Though Glass is amazing, it will give a whole new meaning to tracking user information.
As you get information regarding what you're seeing, Google is logging everything you see.
A map with with a line detailing everywhere you've been over the course of years. A video displaying everything you saw on your real trip to Paris or wherever else-- not based on what you saw that day, but based on the information Google has about that area, those landmarks, etc.
Privacy could cease to exist while you're wearing Google Glass.
Recording alone is doesn't equate to a loss of privacy. If you kept detailed written notes on everywhere you go, as long as those notes don't get disclosed to anyone else, you haven't lost any privacy.
Taking a paranoid and oversimplified approach to privacy makes it's more difficult to have the complex, nuanced discussions necessary to actually protect privacy in meaningful ways.
Keeping detailed notes on everywhere you go isn't something that would be done as lightly as putting on a pair of glasses. You would consider the implications of the existence of that data before keeping it. With something like Glass, that part of the process gets skipped.
The argument for trusting Google with your data is that their privacy policy keeps your data safe. I don't doubt that Google has the best of intentions, but that doesn't mean my data is safe. A snooping employee, a change in policy that isn't necessarily over the line but isn't comforting either, security breaches, subpoenas (in the spirit of http://www.washingtontimes.com/news/2012/may/8/twitter-fight...). There are a lot of ways that having that data in someone else's pocket can backfire.
Yes, it would be fine if there were some guarantee that no one could ever see my data. There isn't. It was not my intention to oversimplify anything. The last thing I want is to cause damage to the cause.
It's not paranoid when you include the caveats, as you do here. But to simply say that "Privacy could cease to exist while you're wearing Google Glass" is fear mongering, or paranoia. That statement is both staggerly broad in nature and at the same time, unqualified.
At least Google Glass is an _opt-in_ form of monitoring and observation. If you don't want to wear it, you don't have to. If you want to take it off, you can. Those aspects alone mean it's a lot less worrisome than existing, and much more involuntary, invasions of our privacy.

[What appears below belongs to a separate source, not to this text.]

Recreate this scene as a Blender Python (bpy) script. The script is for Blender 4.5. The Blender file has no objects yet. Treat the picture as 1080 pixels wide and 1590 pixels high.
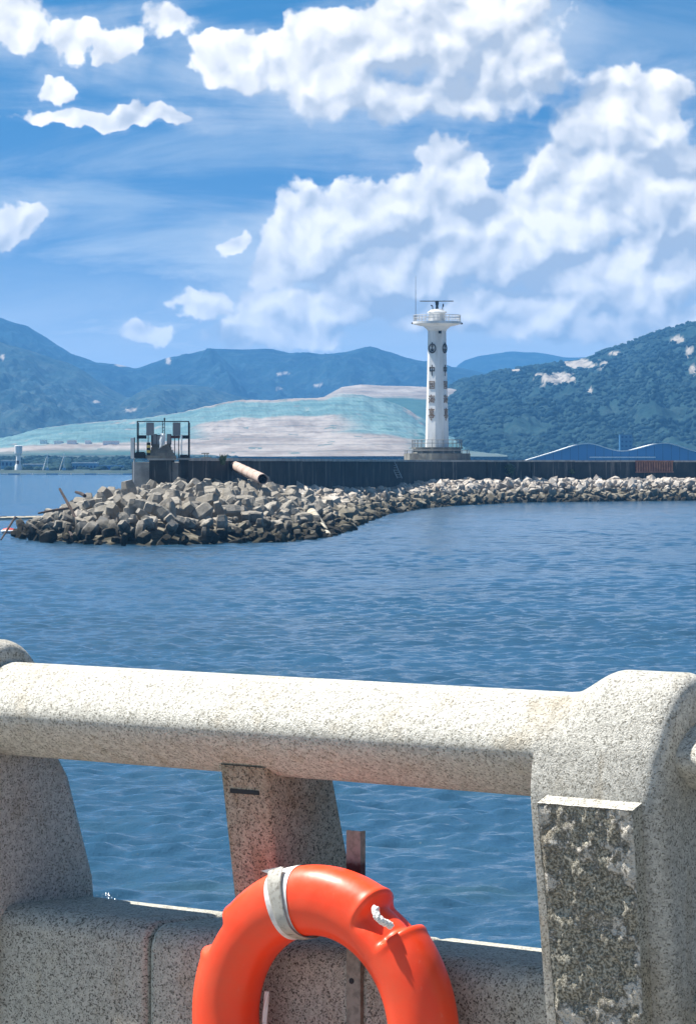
import bpy, math, random
import numpy as np
from mathutils import Vector, Matrix

R = math.radians
scene = bpy.context.scene
col = scene.collection
rng = random.Random(7)
nrng = np.random.default_rng(11)

# ------------------------------------------------------------------ camera, sky, sun, exposure
FPX = 5000.0            # focal length in photograph pixels (long phone zoom)
HORIZON = 712.0         # photograph row of the horizon
EYE = 4.2               # eye height above the water
cam_d = bpy.data.cameras.new('camera')
cam = bpy.data.objects.new('camera', cam_d)
col.objects.link(cam)
cam.location = (0, 0, EYE)
cam.rotation_euler = (R(90), 0, 0)
cam_d.sensor_fit = 'VERTICAL'
cam_d.sensor_height = 36.0
cam_d.lens = FPX / 1590 * 36.0
cam_d.shift_y = -(795 - HORIZON) / 1590
cam_d.clip_start = 0.1
cam_d.clip_end = 40000
scene.camera = cam

SUN_AZ, SUN_EL = R(113), R(60)          # azimuth left of the direction towards the camera
SUN = Vector((-math.sin(SUN_AZ) * math.cos(SUN_EL), -math.cos(SUN_AZ) * math.cos(SUN_EL), math.sin(SUN_EL)))
sl = bpy.data.lights.new('sun', 'SUN')
sl.energy = 5.0
sl.angle = R(0.53)
sl.color = (1.0, 0.955, 0.88)
so = bpy.data.objects.new('sun', sl)
so.rotation_euler = (-SUN).to_track_quat('-Z', 'Y').to_euler()
so.location = (-40, 20, 80)
col.objects.link(so)

scene.view_settings.view_transform = 'Standard'
scene.view_settings.look = 'None'
scene.view_settings.exposure = 1.2
scene.view_settings.gamma = 1.0
scene.view_settings.use_curve_mapping = False
scene.render.engine = 'CYCLES'
scene.cycles.use_denoising = True
scene.cycles.max_bounces = 6
scene.cycles.volume_bounces = 0
scene.cycles.caustics_reflective = False
scene.cycles.caustics_refractive = False
scene.cycles.sample_clamp_indirect = 4.0

# ---- node helpers
class NT:
    def __init__(s, tree):
        s.t = tree; s.n = tree.nodes; s.l = tree.links; s.dim = '3D'
    def new(s, typ, **kw):
        n = s.n.new(typ)
        for k, v in kw.items(): setattr(n, k, v)
        return n
    def put(s, sock, v):
        if isinstance(v, bpy.types.NodeSocket): s.l.new(v, sock)
        elif v is not None: sock.default_value = v
    def math(s, op, a, b=None, c=None, clamp=False):
        n = s.new('ShaderNodeMath', operation=op, use_clamp=clamp)
        s.put(n.inputs[0], a); s.put(n.inputs[1], b); s.put(n.inputs[2], c)
        return n.outputs[0]
    def vmath(s, op, a, b=None):
        n = s.new('ShaderNodeVectorMath', operation=op)
        s.put(n.inputs[0], a); s.put(n.inputs[1], b)
        return n.outputs['Value'] if op in ('DOT_PRODUCT', 'LENGTH') else n.outputs['Vector']
    def rng(s, v, a, b, c=0.0, d=1.0, smooth=True):
        n = s.new('ShaderNodeMapRange', interpolation_type='SMOOTHSTEP' if smooth else 'LINEAR')
        for i, x in enumerate((v, a, b, c, d)): s.put(n.inputs[i], x)
        return n.outputs[0]
    def mix(s, f, a, b, mode='MIX'):
        n = s.new('ShaderNodeMix', data_type='RGBA', blend_type=mode)
        s.put(n.inputs[0], f)
        s.put(n.inputs[6], a if isinstance(a, bpy.types.NodeSocket) else (*a, 1)[:4])
        s.put(n.inputs[7], b if isinstance(b, bpy.types.NodeSocket) else (*b, 1)[:4])
        return n.outputs[2]
    def noise(s, vec, scale, detail=2.0, rough=0.5, dist=0.0, col=False, dim=None):
        n = s.new('ShaderNodeTexNoise')
        n.noise_dimensions = dim or s.dim
        s.put(n.inputs['Vector'], vec); n.inputs['Scale'].default_value = scale
        n.inputs['Detail'].default_value = detail; n.inputs['Roughness'].default_value = rough
        n.inputs['Distortion'].default_value = dist
        return n.outputs['Color' if col else 'Fac']
    def vor(s, vec, scale, feature='F1', detail=0.0, smooth=1.0):
        n = s.new('ShaderNodeTexVoronoi', feature=feature)
        n.voronoi_dimensions = s.dim
        s.put(n.inputs['Vector'], vec); n.inputs['Scale'].default_value = scale
        if 'Detail' in n.inputs: n.inputs['Detail'].default_value = detail
        if feature == 'SMOOTH_F1': n.inputs['Smoothness'].default_value = smooth
        return n.outputs['Distance']
    def xyz(s, x, y, z=0.0):
        n = s.new('ShaderNodeCombineXYZ')
        s.put(n.inputs[0], x); s.put(n.inputs[1], y); s.put(n.inputs[2], z)
        return n.outputs[0]
    def sep(s, v):
        n = s.new('ShaderNodeSeparateXYZ'); s.put(n.inputs[0], v); return n.outputs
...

Opt-in for the user, but not opt-in for the people around them. I don't get to choose to not be recorded. Compounded with modern law stating if you're in public, you can be legally recorded, and that it's already difficult enough as is to explain to people you'd rather they not tag you as being at a location or to take photos and instantly upload them... It's really worrisome. The only reason it isn't is because it's not popular.
If you "have nothing to hide", it's not a big deal. If you're fighting for custody of your child, transgender, gay, a targeted minority, visit a psychologist regularly, or even just happen to do a few things one day that could be misconstrued, all of a sudden, the potential of it taking off becomes a very big deal - sometimes much more so than current privacy issues.
In that respect it's no different from the hundreds of security cameras most of us pass by each day. If you're doing something in the presence of someone else's view, and you know they're pointing a camera of any type at you, it's hard to argue you have an expectation of privacy.
It's really hard to point at Glass and say it's materially different from the broad array of recording devices already out there. If you're someone trying to avoid being recorded, those are a much bigger problem - they're pervasive, generally have better viewpoints (can see more total area) and often have built-in illumination as well.
Privacy could cease to exist while you're wearing Google Glass
Sounds about right to me and I'd be extremely skeptical of any claims to the contrary. The default result of any data entering a computer system owned by someone else is that it is no longer private. Specifically the US, the government considers any data held by a commercial entity to be fair game.
Compare to:
Privacy could cease to exist while you're chatting on Facebook
My assumption was that it wouldn't necessary to outline the caveats. As I said in my response to your criticism, it wasn't my intention to be detrimental to my own cause. I'll keep in mind that I need to provide such details when voicing concerns in the future.
As for your second paragraph, I already voiced my concerns on that. The implications of opting-in are not well-considered by the average consumer. It's taken for granted that personal data is protected.
Privacy hasn't died yet. The problem isn't that Google Glass exists or that cell phones exist. The problem is awareness. The problem is the same for cell phones.
As you get information regarding what you're seeing, Google is logging everything you see.
A map with with a line detailing everywhere you've been over the course of years. A video displaying everything you saw on your real trip to Paris or wherever else-- not based on what you saw that day, but based on the information Google has about that area, those landmarks, etc.
Privacy could cease to exist while you're wearing Google Glass.